The US economy is under severe constraints. Economic indicators are not showing signs of recovery and concerns over a terrorist attack at home are rising. Furthermore, overall financial markets are hanging onto uncertainty after the US virtually discarded its strong dollar policy.
Languishing US economy
It was April 1 when US President George W. Bush declared victory in the Iraq war. The domestic economy, however, has yet to show clear signs of recovery as expected, in the past 20 days, during which the war clouds cleared and oil prices dropped below 30 dollars a barrel.
Warnings of deflation have gained momentum as manufacturer indices, released by the Institute for Supply Management (ISM), threatened to shrink along with declining consumer prices. The Consumer Sentiment Index or CSI showed signs of improvement last month, according to the report on May 19 (local time) by the Conference Board. Yet, the leading indicator only showed a meager 0.1% point increase from the previous month. This offers bleak prospects for the US economy.
Uncertainties over a terrorist attack
Within two weeks after the war in Iraq, a series of terrorist attacks against US facilities have been witnessed in the Middle East - Saudi Arabia, Morocco, and Palestine and in Africa, all presumably orchestrated by Islam extremists. Although the US homeland has not been attacked, the Bush administration warns of a high possibility of a terrorist attack on its soil. Fear of terrorism has indeed replaced Iraqi uncertainties.

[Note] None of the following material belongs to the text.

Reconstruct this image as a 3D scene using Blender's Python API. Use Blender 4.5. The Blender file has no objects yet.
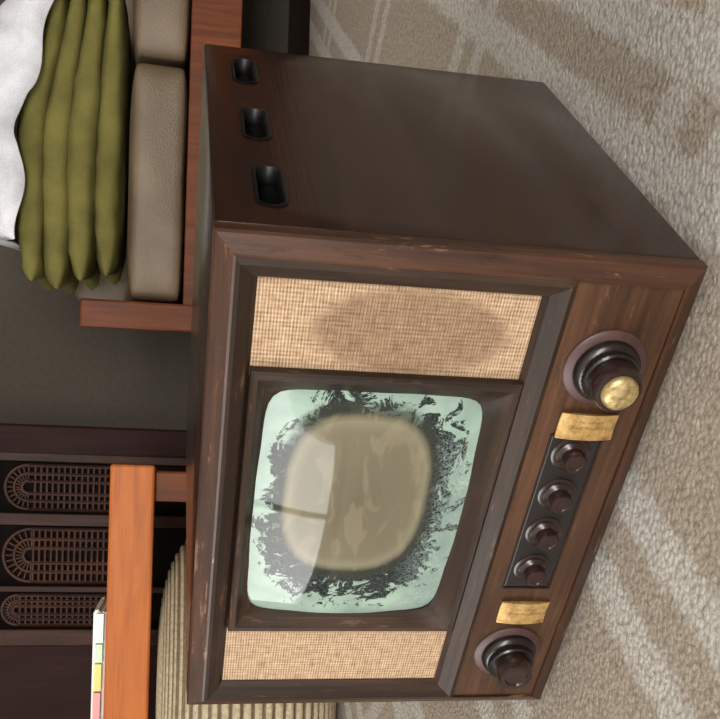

Economists agree that a terrorist attack on the nation will pose the largest threat to the ailing US economy. Shin Min-young, a researcher at the LG Economic Research Institute, predicts that an attack would drag down the dollar as well as stock prices, thereby inflicting damage on global financial markets as well as riven consumer confidence.
Lee Won-gi, managing director at Merill Lynch, Korea said: Financial markets as well as investor and customer confidence would be directly affected. He added that it is hard to foresee how long and how severely these sectors would stay damaged.
The US economic recession will surely affect the Korean economy in the long run, which has been propped up by exports to the US and China, amidst sluggish domestic markets.
Abandoning the strong dollar policy
Since Treasury Secretary John W. Snow made comments that the country would accept a weaker dollar at the end of last week, the greenback has picked up speed on its descent. The dollar dropped yesterday in Tokyo, exchanged at 1.1740 euros, signaling further losses.
Discarding a strong dollar is hardly a decision made by the US government, which aims to revitalize local manufacturers under threat of deflation. Yet, the strategy can turn out to be negative rather than a blessing if investors, losing out on currency exchanges, get into the habit of selling off dollar-denominated assets.